There is a computing concept called Twinning. It’s the idea that a real-world version of something exists but also a digital ‘twin’ – a digital copy – where we play out scenarios. 

It wasn’t me; it was my twin.

If it was a car, there would be rules simulating gravity, air resistance and other forces acting on the car in a given scenario like at a race track. The science lies in making the digital twin an accurate match to its counterpart; the art is imagining scenarios the twin has to play out. 

Human beings too have a digital identity best understood by the footprints it leaves. An entity representing you is granted permission to go in and out of systems, interact with others and consume digital services. Your digital identity is a representation of you – and often the most revealing version. Think about who you are on social media, what you search for on Google, what you purchase on Amazon, where you go with Google Maps and how you communicate. 

Any user account is a representation of you in that digital system.

There is a public and a private interpretation of what your digital twin does. A flattering public picture on Instagram that fails to show your true age? A private search for illicit materials that you wouldn’t want your employer finding? Both of these scenarios are you. They are scenarios where our concept of identity is called into question because there is the intent to disassociate the digital identity from its interaction with the wider system. Why? It could be damaging to the person in the real world, or quite simply, it would be that the right to privacy is engrained into the society or jurisdiction where that interaction took place. Very quickly we could go down the rabbit hole and begin to question what’s true, what is an accurate interpretation of the actions of your digital ‘twin’ in order to forecast what real-world you might do, how it impacts on others in the system and whether you can really control the outcome of how your data is used once it has been disassociated from identity. 

Should we follow the footprints?

Just because an individual identity behind an interaction is removed does not mean that the footprint is useless. Quite the opposite. Add enough together and you get a trend – a correlation from which one can infer how a group of digital twins might behave. If it is a representation of you, your digital twin could be influencing your future decision without you even knowing about it. The urgency created by time-limited offers, the recommendations in our shopping cart based on what we’ve bought… it’s all based on a set of yield management formulae. The success of these techniques which pretty much drive a lot of the commercial decision making in IT and the wider Internet depends on tracking how people behave online en masse, understanding the factors determining outcomes on these online paths and then using your own online footprints to show you a version of a system that best encourages you to follow path benefiting them. 

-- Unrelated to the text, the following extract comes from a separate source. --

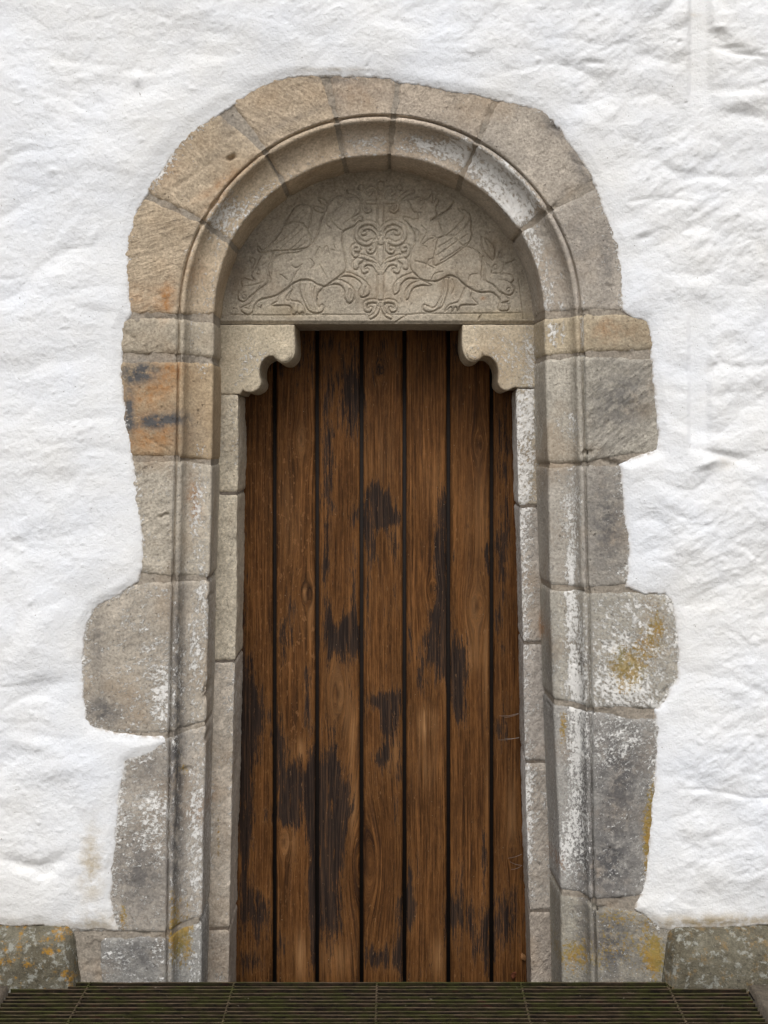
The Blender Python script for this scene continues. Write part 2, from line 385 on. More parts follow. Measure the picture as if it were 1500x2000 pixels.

Why is Digital Identity so important?

Analysing the footprints that you leave behind on your digital journey, in order to understand what you may want in the future, or what you could buy, has led to the data ‘gold rush’. The objective of every company with a desire to better understand their consumers is to understand what those footprints mean. And then manipulate future steps. The only way to stay in control of your own digital destiny is to obfuscate your identity. You can use a Virtual Private Network to surf the internet relatively anonymously, encrypt your data in transit and sign up with fictional details to access a digital service with ease. What you really want to do is adopt ‘The Security Mindset’ and begin thinking about your digital twin. 

Because all that data must be managed – if we are to both protect ourselves and gain insight into how we can improve our services by understanding our customers.